## Start Given records

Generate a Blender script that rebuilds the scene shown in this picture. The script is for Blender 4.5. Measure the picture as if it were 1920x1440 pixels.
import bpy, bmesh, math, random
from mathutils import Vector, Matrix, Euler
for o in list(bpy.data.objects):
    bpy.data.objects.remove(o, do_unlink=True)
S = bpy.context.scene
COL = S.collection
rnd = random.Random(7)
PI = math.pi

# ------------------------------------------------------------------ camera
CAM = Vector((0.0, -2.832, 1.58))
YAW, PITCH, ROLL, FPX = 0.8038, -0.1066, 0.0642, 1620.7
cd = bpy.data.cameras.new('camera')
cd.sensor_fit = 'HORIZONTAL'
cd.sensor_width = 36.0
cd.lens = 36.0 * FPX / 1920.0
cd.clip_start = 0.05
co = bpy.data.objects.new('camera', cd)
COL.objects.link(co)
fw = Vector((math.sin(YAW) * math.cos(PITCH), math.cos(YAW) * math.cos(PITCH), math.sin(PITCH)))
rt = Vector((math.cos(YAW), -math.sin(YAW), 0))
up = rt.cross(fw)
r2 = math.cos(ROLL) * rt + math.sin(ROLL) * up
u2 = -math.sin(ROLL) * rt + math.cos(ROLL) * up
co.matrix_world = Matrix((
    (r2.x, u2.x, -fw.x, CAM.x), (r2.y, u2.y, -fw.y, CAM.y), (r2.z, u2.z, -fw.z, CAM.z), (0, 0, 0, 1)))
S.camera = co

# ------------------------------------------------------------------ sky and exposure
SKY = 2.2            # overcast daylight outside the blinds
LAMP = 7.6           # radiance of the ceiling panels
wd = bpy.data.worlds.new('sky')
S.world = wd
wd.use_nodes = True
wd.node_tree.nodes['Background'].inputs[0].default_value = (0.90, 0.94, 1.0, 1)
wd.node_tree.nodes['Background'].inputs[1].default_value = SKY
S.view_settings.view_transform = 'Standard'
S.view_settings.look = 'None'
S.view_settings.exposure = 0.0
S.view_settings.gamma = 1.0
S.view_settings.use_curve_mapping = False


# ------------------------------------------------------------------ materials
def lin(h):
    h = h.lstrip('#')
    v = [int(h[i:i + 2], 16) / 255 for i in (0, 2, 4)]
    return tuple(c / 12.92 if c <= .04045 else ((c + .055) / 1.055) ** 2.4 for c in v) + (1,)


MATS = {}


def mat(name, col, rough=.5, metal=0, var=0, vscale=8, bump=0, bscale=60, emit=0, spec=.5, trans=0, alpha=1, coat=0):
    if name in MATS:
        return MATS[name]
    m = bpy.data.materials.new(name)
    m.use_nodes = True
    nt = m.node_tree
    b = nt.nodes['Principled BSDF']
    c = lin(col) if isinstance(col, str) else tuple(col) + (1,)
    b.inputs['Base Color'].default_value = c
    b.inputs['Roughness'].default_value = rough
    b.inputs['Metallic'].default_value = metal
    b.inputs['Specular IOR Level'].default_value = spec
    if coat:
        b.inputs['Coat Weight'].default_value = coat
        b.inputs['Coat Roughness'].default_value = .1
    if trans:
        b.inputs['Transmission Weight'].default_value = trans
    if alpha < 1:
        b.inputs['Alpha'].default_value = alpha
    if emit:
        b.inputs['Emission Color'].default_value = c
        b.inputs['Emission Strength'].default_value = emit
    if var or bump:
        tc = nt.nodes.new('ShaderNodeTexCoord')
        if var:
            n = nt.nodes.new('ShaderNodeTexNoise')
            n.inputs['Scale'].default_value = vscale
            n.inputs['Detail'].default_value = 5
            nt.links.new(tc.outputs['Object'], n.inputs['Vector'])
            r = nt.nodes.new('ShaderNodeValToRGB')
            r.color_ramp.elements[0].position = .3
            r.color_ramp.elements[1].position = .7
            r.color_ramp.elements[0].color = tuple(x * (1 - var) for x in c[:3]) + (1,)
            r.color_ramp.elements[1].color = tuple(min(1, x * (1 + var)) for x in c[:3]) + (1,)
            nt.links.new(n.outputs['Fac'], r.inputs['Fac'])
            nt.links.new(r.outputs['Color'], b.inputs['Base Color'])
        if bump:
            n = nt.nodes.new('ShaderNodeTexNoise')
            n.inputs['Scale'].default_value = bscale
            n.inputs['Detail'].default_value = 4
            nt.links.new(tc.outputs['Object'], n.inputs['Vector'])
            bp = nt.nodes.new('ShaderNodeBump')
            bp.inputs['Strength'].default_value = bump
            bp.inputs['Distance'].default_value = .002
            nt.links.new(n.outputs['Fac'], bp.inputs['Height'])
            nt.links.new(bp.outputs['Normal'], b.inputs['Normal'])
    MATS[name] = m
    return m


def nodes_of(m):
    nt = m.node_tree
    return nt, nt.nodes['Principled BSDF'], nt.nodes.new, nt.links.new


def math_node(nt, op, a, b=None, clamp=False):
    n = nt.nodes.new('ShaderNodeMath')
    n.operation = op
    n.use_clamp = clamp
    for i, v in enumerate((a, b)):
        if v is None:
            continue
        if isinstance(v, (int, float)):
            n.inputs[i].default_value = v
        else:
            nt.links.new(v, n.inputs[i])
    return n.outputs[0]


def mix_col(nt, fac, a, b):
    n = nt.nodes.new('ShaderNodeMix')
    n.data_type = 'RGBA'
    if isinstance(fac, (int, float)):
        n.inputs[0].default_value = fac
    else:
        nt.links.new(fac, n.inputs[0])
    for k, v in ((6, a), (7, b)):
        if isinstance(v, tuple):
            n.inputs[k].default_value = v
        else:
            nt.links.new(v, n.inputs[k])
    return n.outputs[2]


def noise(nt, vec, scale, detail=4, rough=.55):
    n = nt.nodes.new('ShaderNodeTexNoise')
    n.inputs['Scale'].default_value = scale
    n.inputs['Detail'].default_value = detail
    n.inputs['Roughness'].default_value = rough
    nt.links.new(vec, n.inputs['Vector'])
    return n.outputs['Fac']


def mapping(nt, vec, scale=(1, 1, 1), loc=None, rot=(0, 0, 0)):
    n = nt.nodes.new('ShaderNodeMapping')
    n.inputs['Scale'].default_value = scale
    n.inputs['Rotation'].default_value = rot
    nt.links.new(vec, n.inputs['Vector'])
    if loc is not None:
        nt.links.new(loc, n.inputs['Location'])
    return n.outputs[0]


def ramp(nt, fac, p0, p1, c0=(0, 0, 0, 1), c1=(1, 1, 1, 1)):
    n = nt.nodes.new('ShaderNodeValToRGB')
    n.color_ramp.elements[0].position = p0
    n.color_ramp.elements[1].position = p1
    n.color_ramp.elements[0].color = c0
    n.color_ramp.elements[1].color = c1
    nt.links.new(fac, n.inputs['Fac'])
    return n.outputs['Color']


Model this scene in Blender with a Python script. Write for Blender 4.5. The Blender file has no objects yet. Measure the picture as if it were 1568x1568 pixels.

## End Given records

● **Exercise goal**
Output all of the data above without any alteration.

● **Solved problem**
Generate a Blender script that rebuilds the scene shown in this picture. The script is for Blender 4.5. Measure the picture as if it were 1920x1440 pixels.
import bpy, bmesh, math, random
from mathutils import Vector, Matrix, Euler
for o in list(bpy.data.objects):
    bpy.data.objects.remove(o, do_unlink=True)
S = bpy.context.scene
COL = S.collection
rnd = random.Random(7)
PI = math.pi

# ------------------------------------------------------------------ camera
CAM = Vector((0.0, -2.832, 1.58))
YAW, PITCH, ROLL, FPX = 0.8038, -0.1066, 0.0642, 1620.7
cd = bpy.data.cameras.new('camera')
cd.sensor_fit = 'HORIZONTAL'
cd.sensor_width = 36.0
cd.lens = 36.0 * FPX / 1920.0
cd.clip_start = 0.05
co = bpy.data.objects.new('camera', cd)
COL.objects.link(co)
fw = Vector((math.sin(YAW) * math.cos(PITCH), math.cos(YAW) * math.cos(PITCH), math.sin(PITCH)))
rt = Vector((math.cos(YAW), -math.sin(YAW), 0))
up = rt.cross(fw)
r2 = math.cos(ROLL) * rt + math.sin(ROLL) * up
u2 = -math.sin(ROLL) * rt + math.cos(ROLL) * up
co.matrix_world = Matrix((
    (r2.x, u2.x, -fw.x, CAM.x), (r2.y, u2.y, -fw.y, CAM.y), (r2.z, u2.z, -fw.z, CAM.z), (0, 0, 0, 1)))
S.camera = co

# ------------------------------------------------------------------ sky and exposure
SKY = 2.2            # overcast daylight outside the blinds
LAMP = 7.6           # radiance of the ceiling panels
wd = bpy.data.worlds.new('sky')
S.world = wd
wd.use_nodes = True
wd.node_tree.nodes['Background'].inputs[0].default_value = (0.90, 0.94, 1.0, 1)
wd.node_tree.nodes['Background'].inputs[1].default_value = SKY
S.view_settings.view_transform = 'Standard'
S.view_settings.look = 'None'
S.view_settings.exposure = 0.0
S.view_settings.gamma = 1.0
S.view_settings.use_curve_mapping = False


# ------------------------------------------------------------------ materials
def lin(h):
    h = h.lstrip('#')
    v = [int(h[i:i + 2], 16) / 255 for i in (0, 2, 4)]
    return tuple(c / 12.92 if c <= .04045 else ((c + .055) / 1.055) ** 2.4 for c in v) + (1,)


MATS = {}


def mat(name, col, rough=.5, metal=0, var=0, vscale=8, bump=0, bscale=60, emit=0, spec=.5, trans=0, alpha=1, coat=0):
    if name in MATS:
        return MATS[name]
    m = bpy.data.materials.new(name)
    m.use_nodes = True
    nt = m.node_tree
    b = nt.nodes['Principled BSDF']
    c = lin(col) if isinstance(col, str) else tuple(col) + (1,)
    b.inputs['Base Color'].default_value = c
    b.inputs['Roughness'].default_value = rough
    b.inputs['Metallic'].default_value = metal
    b.inputs['Specular IOR Level'].default_value = spec
    if coat:
        b.inputs['Coat Weight'].default_value = coat
        b.inputs['Coat Roughness'].default_value = .1
    if trans:
        b.inputs['Transmission Weight'].default_value = trans
    if alpha < 1:
        b.inputs['Alpha'].default_value = alpha
    if emit:
        b.inputs['Emission Color'].default_value = c
        b.inputs['Emission Strength'].default_value = emit
    if var or bump:
        tc = nt.nodes.new('ShaderNodeTexCoord')
        if var:
            n = nt.nodes.new('ShaderNodeTexNoise')
            n.inputs['Scale'].default_value = vscale
            n.inputs['Detail'].default_value = 5
            nt.links.new(tc.outputs['Object'], n.inputs['Vector'])
            r = nt.nodes.new('ShaderNodeValToRGB')
            r.color_ramp.elements[0].position = .3
            r.color_ramp.elements[1].position = .7
            r.color_ramp.elements[0].color = tuple(x * (1 - var) for x in c[:3]) + (1,)
            r.color_ramp.elements[1].color = tuple(min(1, x * (1 + var)) for x in c[:3]) + (1,)
            nt.links.new(n.outputs['Fac'], r.inputs['Fac'])
            nt.links.new(r.outputs['Color'], b.inputs['Base Color'])
        if bump:
            n = nt.nodes.new('ShaderNodeTexNoise')
            n.inputs['Scale'].default_value = bscale
            n.inputs['Detail'].default_value = 4
            nt.links.new(tc.outputs['Object'], n.inputs['Vector'])
            bp = nt.nodes.new('ShaderNodeBump')
            bp.inputs['Strength'].default_value = bump
            bp.inputs['Distance'].default_value = .002
            nt.links.new(n.outputs['Fac'], bp.inputs['Height'])
            nt.links.new(bp.outputs['Normal'], b.inputs['Normal'])
    MATS[name] = m
    return m


def nodes_of(m):
    nt = m.node_tree
    return nt, nt.nodes['Principled BSDF'], nt.nodes.new, nt.links.new


def math_node(nt, op, a, b=None, clamp=False):
    n = nt.nodes.new('ShaderNodeMath')
    n.operation = op
    n.use_clamp = clamp
    for i, v in enumerate((a, b)):
        if v is None:
            continue
        if isinstance(v, (int, float)):
            n.inputs[i].default_value = v
        else:
            nt.links.new(v, n.inputs[i])
    return n.outputs[0]


def mix_col(nt, fac, a, b):
    n = nt.nodes.new('ShaderNodeMix')
    n.data_type = 'RGBA'
    if isinstance(fac, (int, float)):
        n.inputs[0].default_value = fac
    else:
        nt.links.new(fac, n.inputs[0])
    for k, v in ((6, a), (7, b)):
        if isinstance(v, tuple):
            n.inputs[k].default_value = v
        else:
            nt.links.new(v, n.inputs[k])
    return n.outputs[2]


def noise(nt, vec, scale, detail=4, rough=.55):
    n = nt.nodes.new('ShaderNodeTexNoise')
    n.inputs['Scale'].default_value = scale
    n.inputs['Detail'].default_value = detail
    n.inputs['Roughness'].default_value = rough
    nt.links.new(vec, n.inputs['Vector'])
    return n.outputs['Fac']


def mapping(nt, vec, scale=(1, 1, 1), loc=None, rot=(0, 0, 0)):
    n = nt.nodes.new('ShaderNodeMapping')
    n.inputs['Scale'].default_value = scale
    n.inputs['Rotation'].default_value = rot
    nt.links.new(vec, n.inputs['Vector'])
    if loc is not None:
        nt.links.new(loc, n.inputs['Location'])
    return n.outputs[0]


def ramp(nt, fac, p0, p1, c0=(0, 0, 0, 1), c1=(1, 1, 1, 1)):
    n = nt.nodes.new('ShaderNodeValToRGB')
    n.color_ramp.elements[0].position = p0
    n.color_ramp.elements[1].position = p1
    n.color_ramp.elements[0].color = c0
    n.color_ramp.elements[1].color = c1
    nt.links.new(fac, n.inputs['Fac'])
    return n.outputs['Color']


Model this scene in Blender with a Python script. Write for Blender 4.5. The Blender file has no objects yet. Measure the picture as if it were 1568x1568 pixels.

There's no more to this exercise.